Review: Timothy Jay Smith – The Fourth Courier

The Fourth Courier
Timothy Jay Smith

The Fourth Courier brings together a straight white FBI agent and gay black CIA officer as they team up to uncover a gruesome plot involving murder, radioactive contraband, narcissistic government leaders, and unconscionable greed in 1992 Warsaw, Poland.

This is a very. serious. novel. Literature people, literature. Which I can enjoy and appreciate some of the time – Witchcraft Couture for example. But this novel? I ploughed through this novel, and I didn’t really come up for air. I didn’t really enjoy it, even if I appreciated some aspects of it.

The real world grittiness of this novel was deeply atmospheric and I felt as if I was standing on the banks of the frozen dirty river watching the dead men examined by their killers. I walked the streets of Warsaw with Porter  and sat in the bar with Mladic. And in fact, I could have done without Mladic’s sex scenes which seemed to me vaguely gratuitous and certainly misogynistic and awkward to read.

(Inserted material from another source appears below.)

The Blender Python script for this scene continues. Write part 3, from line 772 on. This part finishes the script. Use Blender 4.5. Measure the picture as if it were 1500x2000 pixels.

What I think could have improved this novel were less perspectives. Jay felt like the main character and the person that the reader should be rooting for. So it would have been ok in my opinion to simply narrow it to his and Crawford’s perspective. Because adding all the others meant that I didn’t feel as much suspense as I might have. It’s not really a mystery when you can already tell who the bad guys are.

For quite some time I didn’t realise why it was important that Crawford was gay. It was a major selling point from the author for me to review it and from the blurb it seemed like he would be a major player. Instead while it was important for ONE crucial plot point, the rest of the time it was just a thing that I kept thinking was important.

Aleks was certainly able to give up heroin very quickly. And the ending was really quite questionable. What will happen in the future? What about that coat check?

I’m giving this 3 stars, but I think for the right audience it could be right up there in a 4-5 star range. I received a copy of this novel directly from its author (who I also interviewed here).